Public Relations plays a critical role in shaping the credibility and visibility of Indian startups. Yet, many young companies underestimate the complexity of PR and treat it as a short-term visibility tool rather than a long-term reputation-building function. As India’s startup ecosystem expands across fintech, SaaS, consumer brands, mobility, edtech and D2C, the pressure to stand out has grown sharply. However, in this rush to be noticed, many founders repeat the same mistakes—often costing them media trust, audience interest and brand reputation. Here are the most common PR errors Indian startups make, and why avoiding them is essential for sustainable growth.
1. Treating PR as a One-Time Activity
A common misconception among Indian startups is viewing PR as an occasional push—usually around funding announcements, launches or major partnerships. This episodic approach results in inconsistent visibility and prevents long-term narrative building. PR requires continuity, not campaigns. Journalists, industry stakeholders and even customers notice brands that communicate consistently, not only when they need attention.
2. Focusing Only on Tier-1 Media Coverage
Many founders chase Tier-1 publications as the only measure of PR success. While national media visibility is valuable, it’s not always the most impactful. For early-stage startups, regional media, niche industry platforms, and category-focused publications often deliver deeper engagement and more relevant audiences. The obsession with only top-tier media limits a startup’s reach and relevance.
3. Sending Generic, Non-Compelling Pitches
Most journalists today receive hundreds of pitches daily. Generic emails, templated outreach or vague storytelling do not stand out. Startups often fail to provide journalists with a clear angle, meaningful data, relevant market context or human insight. Without a compelling narrative, even good products fail to earn coverage. Strong PR requires sharp positioning and a story worth telling.

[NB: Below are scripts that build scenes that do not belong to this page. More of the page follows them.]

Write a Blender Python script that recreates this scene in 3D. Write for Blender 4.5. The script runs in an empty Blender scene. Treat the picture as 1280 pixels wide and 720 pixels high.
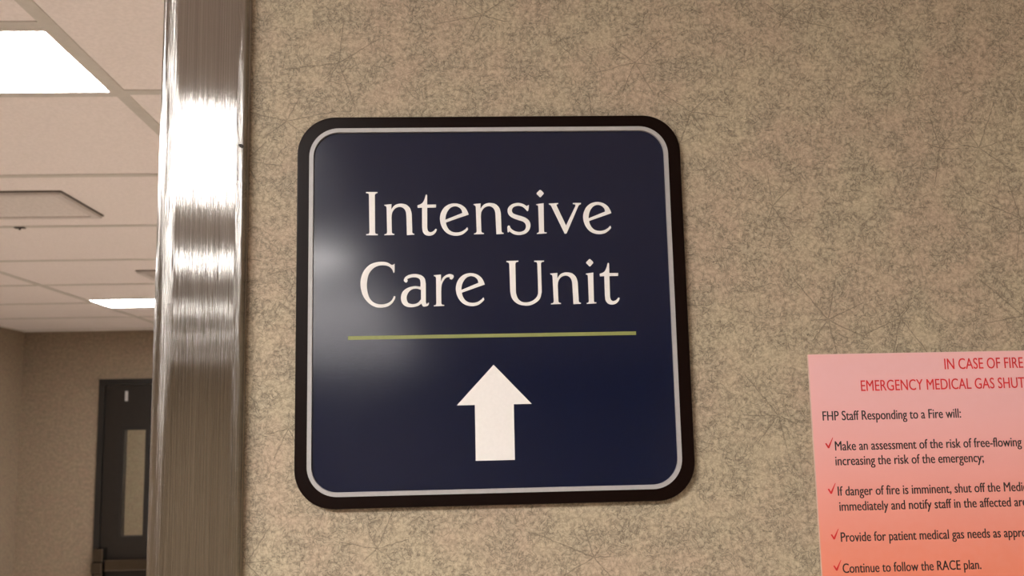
import bpy, bmesh, math, random
from mathutils import Vector, Matrix

# ------------------------------------------------------------------ camera
F_PX = 1200.0
PITCH, YAW, ROLL = 0.142065, 0.0482616, -0.0217593
CAM = Vector((0.0, -0.617, 1.79))
FWD = Vector((math.sin(YAW)*math.cos(PITCH), math.cos(YAW)*math.cos(PITCH), math.sin(PITCH)))
_r0 = Vector((math.cos(YAW), -math.sin(YAW), 0)); _u0 = _r0.cross(FWD)
RIGHT = math.cos(ROLL)*_r0 + math.sin(ROLL)*_u0
UP = -math.sin(ROLL)*_r0 + math.cos(ROLL)*_u0
sc = bpy.context.scene
col = sc.collection
cd = bpy.data.cameras.new('camera'); cam = bpy.data.objects.new('camera', cd); col.objects.link(cam)
cd.sensor_width = 36; cd.lens = F_PX/1280*36; cd.clip_start = 0.02; cd.clip_end = 60
m = Matrix((RIGHT, UP, -FWD)).transposed().to_4x4(); m.translation = CAM; cam.matrix_world = m
cd.dof.use_dof = True; cd.dof.focus_distance = 0.63; cd.dof.aperture_fstop = 20
sc.camera = cam

# ------------------------------------------------------------------ world, light levels, exposure
w = bpy.data.worlds.new('world'); sc.world = w; w.use_nodes = True
w.node_tree.nodes['Background'].inputs[0].default_value = (.9, .8, .72, 1)
w.node_tree.nodes['Background'].inputs[1].default_value = .05
LAMP = (1.0, .955, .915)         # colour of the fluorescent fixtures
LAMP_W = 20.0                  # radiance of a fixture lens
sc.view_settings.view_transform = 'Standard'; sc.view_settings.look = 'None'
sc.view_settings.gamma = 1; sc.view_settings.use_curve_mapping = False
sc.view_settings.exposure = 1.1

# ------------------------------------------------------------------ helpers
def ray(x, y): return RIGHT*(x-640) - UP*(y-360) + FWD*F_PX
def on_wall(px, py, Y=0.0):
    r = ray(px, py); return CAM + r*((Y-CAM.y)/r.y)
def lin(r, g, b):
    f = lambda c: (c/255/12.92) if c/255 <= .04045 else ((c/255+.055)/1.055)**2.4
    return (f(r), f(g), f(b), 1)

class NT:
    def __init__(s, name):
        s.m = bpy.data.materials.new(name); s.m.use_nodes = True; s.t = s.m.node_tree
        s.b = s.t.nodes['Principled BSDF']
    def n(s, typ, **kw):
        o = s.t.nodes.new(typ)
        for k, v in kw.items(): setattr(o, k, v)
        return o
    def put(s, sock, v):
        if hasattr(v, 'is_output') or isinstance(v, bpy.types.NodeSocket): s.t.links.new(v, sock)
        else: sock.default_value = v
    def math(s, op, a, b=0.0, c=0.0):
        o = s.n('ShaderNodeMath', operation=op); s.put(o.inputs[0], a); s.put(o.inputs[1], b); s.put(o.inputs[2], c); return o.outputs[0]
    def vec(s, op, a, b=(0, 0, 0), out=0):
        o = s.n('ShaderNodeVectorMath', operation=op); s.put(o.inputs[0], a)
        if op == 'SCALE': s.put(o.inputs[3], b)
        else: s.put(o.inputs[1], b)
        return o.outputs[out]
    def noise(s, v, scale, detail=3, rough=.5, dist=0, out=0):
        o = s.n('ShaderNodeTexNoise'); s.put(o.inputs['Vector'], v); s.put(o.inputs['Scale'], scale)
        o.inputs['Detail'].default_value = detail; o.inputs['Roughness'].default_value = rough; o.inputs['Distortion'].default_value = dist
        return o.outputs[out]
    def ramp(s, v, lo, hi, a=0.0, b=1.0):
        o = s.n('ShaderNodeMapRange', interpolation_type='SMOOTHSTEP'); s.put(o.inputs[0], v)
        for i, q in enumerate((lo, hi, a, b)): o.inputs[i+1].default_value = q
        return o.outputs[0]
    def mix(s, f, a, b, mode='MIX'):
        o = s.n('ShaderNodeMix', data_type='RGBA', blend_type=mode); s.put(o.inputs[0], f); s.put(o.inputs[6], a); s.put(o.inputs[7], b); return o.outputs[2]
    def pos(s): return s.n('ShaderNodeNewGeometry').outputs['Position']
    def bump(s, h, strength, dist=.001):
        o = s.n('ShaderNodeBump'); s.put(o.inputs['Height'], h); o.inputs['Strength'].default_value = strength; o.inputs['Distance'].default_value = dist
        s.put(s.b.inputs['Normal'], o.outputs[0])

def plain(name, c, rough=.5, metal=0, spec=.5, bump=0, bscale=200, var=.06):
    M = NT(name); p = M.pos()
    nz = M.noise(p, bscale, 4)
    c2 = tuple(x*(1-var*3) for x in c[:3])+(1,)
    M.put(M.b.inputs['Base Color'], M.mix(M.ramp(nz, .3, .7), c2, c))
    M.b.inputs['Roughness'].default_value = rough; M.b.inputs['Metallic'].default_value = metal
    M.b.inputs['Specular IOR Level'].default_value = spec
    if bump: M.bump(nz, bump)
    return M.m

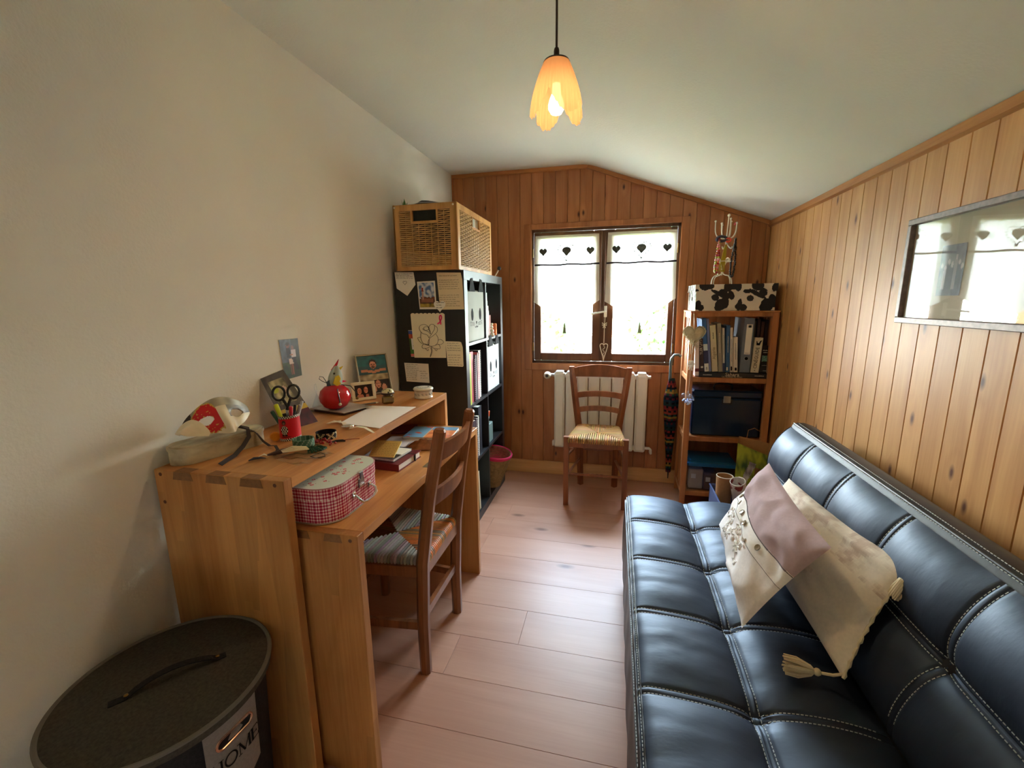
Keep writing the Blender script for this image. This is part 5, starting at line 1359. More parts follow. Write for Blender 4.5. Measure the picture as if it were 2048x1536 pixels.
ln = [h0_-(h1_-h0_)*.18]+ln+[h1_+(h1_-h0_)*.1]
hs_ = obj('lid_handle', MB().tube(ln, .012, 4, flat=.14, nrm=(0, 0, 1)), CHD, t)
for p_ in (h0_, h1_): obj('rivet', MB().ball(p_+V((0, 0, .005)), .0045, 10, sz=.5), BRASS, t, smooth=True)
# side loop handle against the wall
obj('side_handle', MB(bx_).tube([((br+.02)*math.cos(a), (br+.02)*1.03*math.sin(a), LZ-.035-.02*abs(a-3.3)) for a in [2.75+.11*i for i in range(11)]], .016, 4, flat=.25, nrm=(0, 0, 1)), CHD, t)
# tag
ta = .224
def tagp(s_, z_, off=.002):
    a = ta+s_/br; rr2 = lerp(.17, br-.006, z_/LZ)+off+.006
    return (rr2*math.cos(a), rr2*math.sin(a), z_)
tg = MB(bx_)
pent = lambda u, v: ((u-.5)*.12, LZ-.024-.17*(1-v)*(1+ (0 if v > .01 else .0))-(.03*(1-abs(u-.5)*2) if v < .12 else 0))
tg.grid(lambda u, v: tagp(*pent(u, v)), 16, 16)
to = obj('tag', tg, GREYF, t, norm=False); so = to.modifiers.new('thick', 'SOLIDIFY'); so.thickness = .003; so.offset = -1
def slotp(c, w_, h_, off): 
    P = []
    for i in range(24):
        a = 2*PI*i/24; x_ = (w_/2-h_/2)*(1 if math.cos(a) > 0 else -1)+h_/2*math.cos(a); P.append(tagp(c[0]+x_, c[1]+h_/2*math.sin(a), off))
    return P
sl = MB(bx_); P = slotp((0, LZ-.066), .075, .020, .0045); sl.add(P, [tuple(range(24))])
obj('handle_slot', sl, plain('slot_dark', S(10, 10, 16), .9), t)  # near-black face laid on the tag, painted shade for the slot's inside
obj('slot_ring', MB(bx_).tube(slotp((0, LZ-.066), .080, .025, .005), .0028, 8, closed=True), plain('copper_ring', S(220, 180, 160), .25, metal=.9), t, smooth=True)
def letter(strokes, cx1, cz1, s_, mb):
    for st_ in strokes: 
        pts = [tagp(cx1+a*s_, cz1+b*s_, .0040) for a, b, in st_[1]]
        mb.tube(pts, st_[0]*s_, 4, flat=.15, nrm=None)
LM = {'H': [(.09, [(-.3, -.5), (-.3, .5)]), (.09, [(.3, -.5), (.3, .5)]), (.035, [(-.3, 0), (.3, 0)])]+[(.03, [(x_-.16, z_), (x_+.16, z_)]) for x_ in (-.3, .3) for z_ in (-.49, .49)],
      'O': [(.08, [(.42*math.cos(a), .5*math.sin(a)) for a in [2*PI*i/20 for i in range(21)]])],
      'M': [(.035, [(-.42, -.5), (-.42, .5)]), (.09, [(-.42, .5), (0, -.45)]), (.035, [(0, -.45), (.42, .5)]), (.09, [(.42, .5), (.42, -.5)])]+[(.03, [(x_-.14, z_), (x_+.14, z_)]) for x_, z_ in ((-.42, -.49), (.42, -.49), (-.46, .49), (.46, .49))],
      'E': [(.09, [(-.24, -.5), (-.24, .5)]), (.03, [(-.36, .49), (.3, .49)]), (.03, [(-.36, -.49), (.34, -.49)]), (.03, [(-.24, 0), (.16, 0)]), (.03, [(.3, .5), (.32, .34)]), (.03, [(.34, -.5), (.37, -.3)]), (.03, [(.16, -.1), (.16, .1)])]}
for ch, x_ in (('H', -.044), ('O', -.015), ('M', .017), ('E', .046)):
    lm = MB(bx_); letter(LM[ch], x_, LZ-.118, .030, lm); obj('letter', lm, INKB, t)

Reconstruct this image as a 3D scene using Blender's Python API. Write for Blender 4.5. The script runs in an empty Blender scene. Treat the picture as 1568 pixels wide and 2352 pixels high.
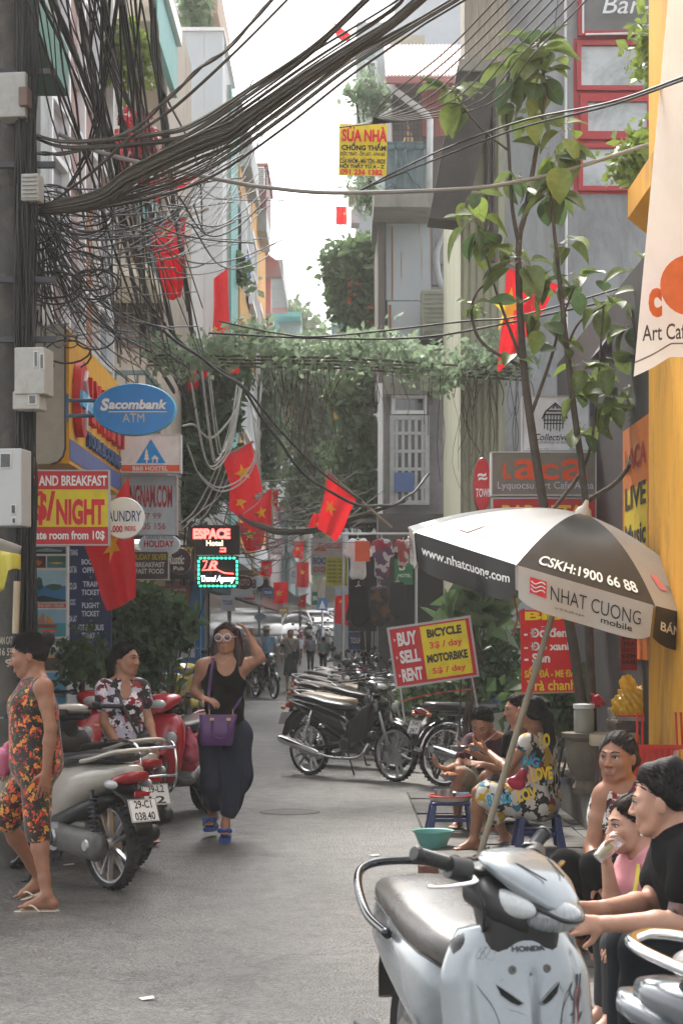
import bpy, math, random
import numpy as np
from mathutils import Vector, Matrix, Quaternion
R = math.radians
V = Vector
PI = math.pi
scene = bpy.context.scene
# camera
FOC = 4200.0; CX = 784.0; HZ = 1448.0; EYE = 1.55       # reference frame 1568 x 2352, level camera
cam_d = bpy.data.cameras.new('camera'); cam = bpy.data.objects.new('camera', cam_d)
scene.collection.objects.link(cam); scene.camera = cam
cam.location = (0, 0, EYE); cam.rotation_euler = (R(90), 0, 0)
cam_d.sensor_fit = 'VERTICAL'; cam_d.sensor_height = 36.0; cam_d.lens = 36.0*FOC/2352
cam_d.shift_y = (HZ-1176)/2352; cam_d.clip_end = 2000; cam_d.clip_start = 0.1
cam_d.dof.use_dof = True; cam_d.dof.focus_distance = 11.5; cam_d.dof.aperture_fstop = 9.0
# world, sun, exposure
SUN_EL, SUN_AZ = R(52), R(-18)      # azimuth from +Y, negative = towards -X
world = bpy.data.worlds.new("World"); scene.world = world; world.use_nodes = True
wn = world.node_tree.nodes; wl = world.node_tree.links; wn.clear()
sky = wn.new('ShaderNodeTexSky'); sky.sky_type = 'NISHITA'; sky.sun_disc = False
sky.sun_elevation = SUN_EL; sky.sun_rotation = SUN_AZ; sky.air_density = 1.0; sky.dust_density = 5.0; sky.ozone_density = 1.0
hs = wn.new('ShaderNodeHueSaturation'); hs.inputs['Saturation'].default_value = 0.14; hs.inputs['Value'].default_value = 1.0
bg = wn.new('ShaderNodeBackground'); bg.inputs['Strength'].default_value = 0.15
wo = wn.new('ShaderNodeOutputWorld')
wl.new(sky.outputs[0], hs.inputs['Color']); wl.new(hs.outputs[0], bg.inputs[0]); wl.new(bg.outputs[0], wo.inputs[0])
sun_d = bpy.data.lights.new('sun', 'SUN'); sun = bpy.data.objects.new('sun', sun_d); scene.collection.objects.link(sun)
sun_d.energy = 1.5; sun_d.angle = R(10); sun_d.color = (1, 0.94, 0.84)
sd = V((math.sin(SUN_AZ)*math.cos(SUN_EL), math.cos(SUN_AZ)*math.cos(SUN_EL), math.sin(SUN_EL)))
sun.rotation_euler = (-sd).to_track_quat('-Z', 'Y').to_euler(); sun.location = sd*60
vs = scene.view_settings; vs.view_transform = 'Standard'; vs.look = 'None'; vs.gamma = 1; vs.exposure = 1.9
vs.use_curve_mapping = False
scene.cycles.max_bounces = 6; scene.cycles.diffuse_bounces = 3; scene.cycles.glossy_bounces = 3
scene.cycles.transparent_max_bounces = 12; scene.cycles.volume_bounces = 0; scene.cycles.use_denoising = True
scene.cycles.volume_step_rate = 4.0
# frames, materials
def W(px, py, Y):
 return V(((px-CX)/FOC*Y, Y, EYE-(py-HZ)/FOC*Y))
def GY(py):                                  # depth of a ground point
 return EYE*FOC/(py-HZ)
def srgb(h):
 h = h.lstrip('#'); c = [int(h[i:i+2], 16)/255 for i in (0, 2, 4)]
 return tuple(x/12.92 if x <= .04045 else ((x+.055)/1.055)**2.4 for x in c)
MATS = {}
def col4(c):
 if isinstance(c, str): c = srgb(c)
 return (c[0], c[1], c[2], 1)
def mat(name, c, rough=.6, metal=0, var=.12, scale=6, bump=0, bscale=60, spec=.5, trans=0, coat=0, emit=None, es=0, sub=0, alpha=1, dirt=None, dscale=3, damt=.5, stretch=None, transl=0):
 if name in MATS: return MATS[name]
 m = bpy.data.materials.new(name); m.use_nodes = True; MATS[name] = m
 nt = m.node_tree; N = nt.nodes; L = nt.links
 b = N['Principled BSDF']; c = col4(c)
 b.inputs['Roughness'].default_value = rough; b.inputs['Metallic'].default_value = metal
 b.inputs['Specular IOR Level'].default_value = spec
 b.inputs['Transmission Weight'].default_value = trans; b.inputs['Coat Weight'].default_value = coat
 if coat: b.inputs['Coat Roughness'].default_value = .08
 if alpha < 1: b.inputs['Alpha'].default_value = alpha
 if sub: b.inputs['Subsurface Weight'].default_value = sub; b.inputs['Subsurface Radius'].default_value = (.02, .008, .004); b.inputs['Subsurface Scale'].default_value = .5
 if emit: b.inputs['Emission Color'].default_value = col4(emit); b.inputs['Emission Strength'].default_value = es
 b.inputs['Base Color'].default_value = c
 out = None
 if var or dirt or bump:
  tc = N.new('ShaderNodeTexCoord'); src = tc.outputs['Object']
  if stretch:
   mp = N.new('ShaderNodeMapping'); mp.inputs['Scale'].default_value = stretch; L.new(src, mp.inputs[0]); src = mp.outputs[0]
 if var:
  n = N.new('ShaderNodeTexNoise'); n.inputs['Scale'].default_value = scale; n.inputs['Detail'].default_value = 6; n.inputs['Roughness'].default_value = .65
  L.new(src, n.inputs['Vector'])
  r = N.new('ShaderNodeMapRange'); r.inputs[1].default_value = .3; r.inputs[2].default_value = .7; r.inputs[3].default_value = 1-var; r.inputs[4].default_value = 1+var
  L.new(n.outputs[0], r.inputs[0])
  x = N.new('ShaderNodeMix'); x.data_type = 'RGBA'; x.blend_type = 'MULTIPLY'; x.inputs[0].default_value = 1
  x.inputs[6].default_value = c; L.new(r.outputs[0], x.inputs[7]); out = x.outputs[2]
  r2 = N.new('ShaderNodeMapRange'); r2.inputs[3].default_value = max(0, rough-.08); r2.inputs[4].default_value = min(1, rough+.1)
  L.new(n.outputs[0], r2.inputs[0]); L.new(r2.outputs[0], b.inputs['Roughness'])
 if dirt:
  n = N.new('ShaderNodeTexNoise'); n.inputs['Scale'].default_value = dscale; n.inputs['Detail'].default_value = 8; n.inputs['Roughness'].default_value = .7; n.inputs['Distortion'].default_value = .6
  L.new(src, n.inputs['Vector'])
  r = N.new('ShaderNodeMapRange'); r.inputs[1].default_value = .48; r.inputs[2].default_value = .72; r.inputs[4].default_value = damt; L.new(n.outputs[0], r.inputs[0])
  x = N.new('ShaderNodeMix'); x.data_type = 'RGBA'; L.new(r.outputs[0], x.inputs[0])
  if out: L.new(out, x.inputs[6])
  else: x.inputs[6].default_value = c
  x.inputs[7].default_value = col4(dirt); out = x.outputs[2]
 if out: L.new(out, b.inputs['Base Color'])
 if bump:
  n = N.new('ShaderNodeTexNoise'); n.inputs['Scale'].default_value = bscale; n.inputs['Detail'].default_value = 4; L.new(src, n.inputs['Vector'])
  bp = N.new('ShaderNodeBump'); bp.inputs['Strength'].default_value = bump; bp.inputs['Distance'].default_value = .01
  L.new(n.outputs[0], bp.inputs['Height']); L.new(bp.outputs[0], b.inputs['Normal'])
 if transl:
  tr = N.new('ShaderNodeBsdfTranslucent')
  if out: L.new(out, tr.inputs[0])
  else: tr.inputs[0].default_value = c
  ms = N.new('ShaderNodeMixShader'); ms.inputs[0].default_value = transl
  o = N['Material Output']; L.new(b.outputs[0], ms.inputs[1]); L.new(tr.outputs[0], ms.inputs[2]); L.new(ms.outputs[0], o.inputs[0])
 return m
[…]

4. Over-Claiming and Under-Delivering
In an attempt to appear groundbreaking, some startups exaggerate claims—overstating scale, user numbers, market size or revenue. This damages credibility when reporters fact-check, or when the numbers eventually contradict public statements. Authenticity is essential. Journalists value accuracy and transparency far more than inflated metrics or unrealistic promises.
5. Ignoring Regional Storytelling Opportunities
India’s digital audience is multilingual, yet many startups stick only to English communication. This limits audience expansion. As more users from Tier-2 and Tier-3 cities adopt digital platforms, regional media becomes a powerful channel for growth. Startups that avoid multilingual storytelling miss out on massive customer segments and media opportunities.
6. Not Preparing Founders for Media Interactions
Another frequent issue is treating media interviews casually. Founders often enter conversations without clear talking points, narrative structure, or a consistent message. This results in miscommunication or an unfocused conversation. Media training, briefing notes, and message alignment are essential before speaking to journalists. A single poorly handled interview can affect brand reputation significantly.
7. No Crisis-Readiness Plan
Many startups believe crises “won’t happen to them” until they do—whether it’s a product failure, customer complaint, data error, financial misstep or social-media backlash. Without a crisis framework, responses often become defensive, late or incomplete. Startups fail not because of crises, but because of unpreparedness. A clear crisis communication plan is vital for safeguarding reputation.
8. Ignoring Thought Leadership and Industry Visibility
Founders who rely solely on media mentions miss the larger opportunity: establishing industry authority. Thought leadership through authored articles, LinkedIn insights, expert commentary and panel participation helps position the startup as a credible voice. Many startups don’t prioritise this, thereby losing long-term strategic visibility and influence in their sector.
9. Measuring PR Only by Coverage Quantity
Some Indian startups judge PR success purely by the number of articles published. This narrow approach overlooks far more important metrics—audience quality, sentiment, share of voice, message pull-through, and long-term brand impact. Effective PR focuses on the quality and relevance of visibility, not the volume of links generated in a day.
10. Not Aligning PR With Business Outcomes
The biggest mistake is treating PR as separate from business goals. When PR messaging is not aligned with product growth, customer acquisition, investor expectations or market positioning, communication becomes scattered. PR should amplify the business strategy—not exist outside it. Startups that integrate PR with product, marketing, investor relations and leadership communication see stronger, more measurable outcomes.
The Bottom Line
PR is no longer a luxury for Indian startups—it’s a strategic necessity. In a crowded marketplace where trust, visibility and narrative shape brand perception, avoiding these mistakes can significantly strengthen a startup’s position. The startups that succeed with PR are those that treat it as a long-term investment, build authentic stories, stay consistent and focus on meaningful engagement rather than vanity visibility. In an era of intense competition and shrinking attention spans, thoughtful and well-executed PR is one of the most powerful tools for growth.